Rosetta è una ragazza molto giovane, costretta a lavorare per mandare avanti la baracca; la madre è alcolizzata e per sbarcare il lunario qualche volta si prostituisce. Entrambe vivono in una roulotte. La perdita del lavoro, in una situazione del genere, può scatenare reazioni incontrollabili…
Ne Il figlio Francis ha quattordici anni. Scontata una pena detentiva per aver ucciso un coetaneo si ritrova inserito in un centro di formazione per diventare falegname; Olivier è il responsabile della falegnameria ma è anche il padre del ragazzo ucciso da Francis. Per i Dardenne: “Il film si chiama Il figlio. Avrebbe potuto chiamarsi Il padre”.
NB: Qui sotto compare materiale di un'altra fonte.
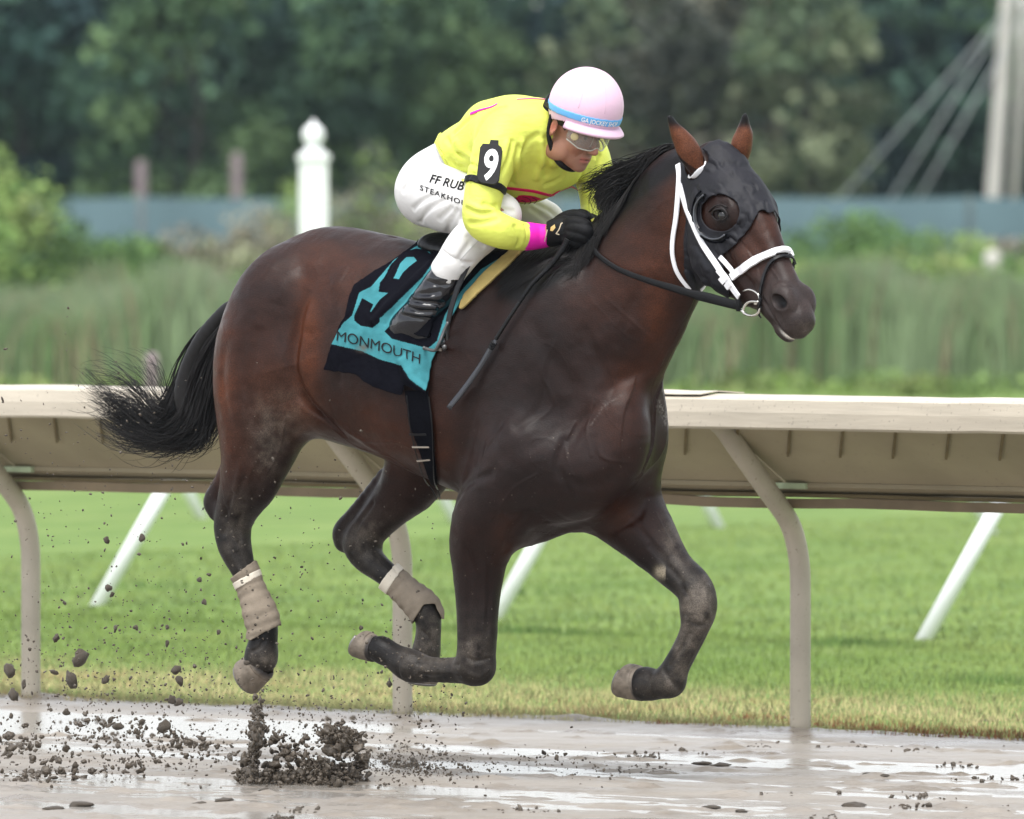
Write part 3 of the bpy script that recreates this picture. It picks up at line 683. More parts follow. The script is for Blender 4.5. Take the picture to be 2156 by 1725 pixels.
def tree(x, Y, h, w, seed, label, cols, n=4600, trunk=.12, base=.22, group='trees of the wood behind the screen fence', name='woodland_tree'):
    g = np.random.default_rng(seed); r = empty(name, (x, Y, 0), 0, label, 'tree', group)
    m = 34; u = g.random(m); ang = g.random(m) * 6.283; z = h * (base + (1 - base) * u * .93); prof = np.sqrt(np.clip(1 - ((u - .35) / .68) ** 2, .05, 1))
    rad = w * .5 * prof * (.25 + .75 * g.random(m)); c = np.stack([np.cos(ang) * rad, np.sin(ang) * rad, z], 1)
    R3 = np.stack([w * (.13 + .12 * g.random(m))] * 3, 1) * np.array([1.1, 1.1, .75])
    V, F, col = leaf_cloud(n, c, R3, w * .030, cols, seed + 1); me = mesh_np('crown', V, F, False); color_attr(me, col); link('crown', me, leaf_m, r)
    mb = MB(); tr = [(0, 0, -.1), (g.normal() * .1, 0, h * .3), (g.normal() * .25, 0, h * .6), (g.normal() * .3, 0, h * .88)]
    mb.tube(tr, [trunk, trunk * .8, trunk * .5, trunk * .15], 10)
    for k in range(7):
        t0 = .25 + .09 * k; p = np.array(tr[1]) * (1 - t0) + np.array(tr[3]) * t0; p[2] = h * (.2 + .09 * k); a = g.random() * 6.283; q = c[g.integers(0, m)]
        mb.tube([tuple(p), tuple((p + q) / 2 + [0, 0, .2]), tuple(q)], [trunk * .35, trunk * .22, trunk * .08], 6)
    mb.build('trunk', bark_m, r); return r
D_ = lambda px, Y: at_depth(px, 500, Y)[0]
darkg = [(.016, .042, .028), (.026, .062, .034), (.013, .032, .026), (.040, .085, .038)]
midg = [(.045, .095, .035), (.070, .13, .045), (.026, .06, .030)]
lite = [(.085, .13, .055), (.06, .10, .045), (.11, .15, .07)]
oliv = [(.075, .085, .05), (.05, .065, .042), (.09, .10, .055)]
darkg, midg, lite, oliv = _hazed(darkg), _hazed(midg), _hazed(lite), _hazed(oliv)
front = [(-260, 172, 10, 5.5, darkg, 'dark tree of the wood just beyond the left edge'), (40, 170, 9.6, 4.6, darkg, 'dark green tree at the left end of the wood'), (230, 174, 9.2, 4.4, darkg, 'dense dark tree second from the left in the wood'),
         (400, 166, 9.5, 4.0, midg, 'lighter green tree left of the white post'), (600, 175, 10.4, 4.8, darkg, 'tall dark tree right behind the white ball-topped post'),
         (800, 166, 10.0, 4.4, midg, 'mid green rounded tree between the white post and the rider'), (960, 172, 9.8, 3.8, midg, 'mid green tree above the rider\'s back'),
         (1130, 182, 9.6, 4.2, darkg, 'blue-black tree behind the rider\'s helmet'), (1330, 172, 9.6, 4.0, lite, 'pale olive tree right of the rider\'s helmet'),
         (1500, 168, 10.0, 4.2, oliv, 'greyish olive tree above the horse\'s ears'), (1690, 166, 9.4, 3.8, lite, 'light green rounded tree right of the horse\'s ears'),
         (1870, 180, 10.2, 4.6, darkg, 'dark tree behind the wires of the pole'), (2060, 172, 9.8, 4.2, darkg, 'dark tree behind the leaning pole'), (2260, 172, 9.6, 4.6, midg, 'mid green tree at the right end of the wood'), (2560, 176, 9.6, 5.5, darkg, 'dark tree beyond the right edge')]
for i, (px, Y, h, w, cc, lb) in enumerate(front): tree(D_(px, Y), Y, h * .76, w, 40 + i, lb, cc, base=.10)
BK = ['back-row tree of the wood, beyond the left edge', 'back-row tree above the big bush at the left edge', 'back-row tree above the shorter weathered post', 'back-row tree above and left of the ball-topped post', 'back-row tree behind the rider\'s back',
      'back-row tree above the rider\'s helmet', 'back-row tree above the horse\'s ears', 'back-row tree left of the pole\'s stay wires', 'back-row tree behind the pale leaning pole', 'back-row tree of the wood, beyond the right edge']
for i in range(10):
    px = -300 + i * 300; Y = 196 + 5 * (i % 3)
    tree(D_(px, Y), Y, 8.0 + .3 * (i % 3), 6.2, 90 + i, BK[i], darkg, 3600, .25, .05, group='back row of the wood')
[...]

Nell’ultimo lungometraggio, infine, ci troviamo di fronte a un duplice cortocircuito. Da un lato un elemento di ambiguità nel titolo: chi è il bambino (L’enfant)?
Per la sua immaturità potrebbe essere identificato con Bruno, poco più che maggiorenne, padre di un neonato che cerca di vendere al mercato nero delle adozioni clandestine, oppure, dal punto di vista anagrafico, con il neonato stesso. Dall’altro il fatto che a impersonare Bruno (il padre) sia stato chiamato Jeremie Renier, lo stesso che ne La promesse, dieci anni prima, aveva interpretato il quindicenne Igor (il figlio). Il cerchio si chiude: le colpe dei padri ricadono sui figli e sui figli dei figli, in una spirale apparentemente senza via d’uscita. E i Dardenne una via d’uscita non ce la vogliono proprio dare; ma forse una chiave di lettura la possiamo trovare…
Giudizio o comprensione?
… non si tratta di una chiave di tipo sociologico. Il quadro da “tramonto della civiltà” (una società che non è in grado di accudire i propri figli non può dirsi civile) descrittoci dai Dardenne, all’interno del quale si è tutti partecipi dello stesso destino, e in cui le tragedie collettive si riflettono in quelle individuali e viceversa, non sembra avere tra le finalità quella di aiutarci a trovare delle risposte certe.
Pur rimanendo nell’ambito di una certa cinematografia europea attenta alle numerose questioni sociali ancora irrisolte, ci troviamo in un territorio molto distante dalla ferocia polemica e dalla nettezza e sicurezza d’analisi per esempio di Ken Loach (che peraltro è spesso citato dai Dardenne come cineasta di riferimento).
L’intenzione forte è, invece, quella di contribuire a scavare più in profondità il solco delle domande.
Prendiamo a modello, in questo senso, gli ultimi due lavori dei registi belgi: ne Il figlio, con grande sobrietà e asciuttezza, lo sguardo sembra concentrarsi nel tentativo di fornire una risposta alla domanda: “Un padre può perdonare l’assassino di suo figlio?” Olivier (il padre) si carica questa croce sulle spalle, un po’ come i ragazzi del centro, Francis compreso, si caricano sulle spalle le assi di legno; il suo è un volto carico di indicibile angoscia. Ciò che i Dardenne descrivono è il turbamento interiore, del tutto laico, di un uomo che accetta di vivere la dimensione del perdono come un lungo e faticoso percorso, proteso nello sforzo costante di conoscere e capire l’altro (in questo caso, Francis) e i motivi o i non motivi che lo hanno spinto a un gesto tragico, rinunciando, in questo modo, alle lusinghe della vendetta.
In L’enfant la questione è diversa, sembra essere: “Perché un padre arriva al punto di vendere il proprio figlio?” Ma l’approccio è il medesimo, capire, conoscere a fondo la persona (il personaggio) che si ha di fronte, intraprendere la via difficile e tortuosa della comprensione evitando la facile scorciatoia del giudizio.
Elementi di discontinuità ne L’enfant
Pur nel quadro di una sostanziale coerenza stilistica ed espressiva, che rappresenta uno dei caratteri forti della filmografia dei Dardenne, nel film vincitore della seconda Palma d’Oro possiamo rintracciare qualche elemento di discontinuità.
Questo riguarda soprattutto la componente sonora del film: i dialoghi sono meno rarefatti, i rumori fuori campo tendono a forzare l’inquadratura quasi a voler spezzare quel senso claustrofobico al quale abbiamo accennato in precedenza (di straordinaria intensità è, in questo senso, la sequenza in cui avviene la vendita del neonato), la musica si affaccia nella sequenza in cui Bruno e Sonia ascoltano dall’autoradio un frammento de Il bel danubio blu di Strauss.
Lo sviluppo del film sembra concedere qualcosa in più all’azione e alla suspense vera e propria con, addirittura, una sequenza nella quale viene ripreso l’inseguimento in auto di un motorino nelle trafficate vie della cittadina nella quale il film è ambientato.
Un piccolo spostamento in direzione di un cinema che concede qualcosa nell’approccio con lo spettatore.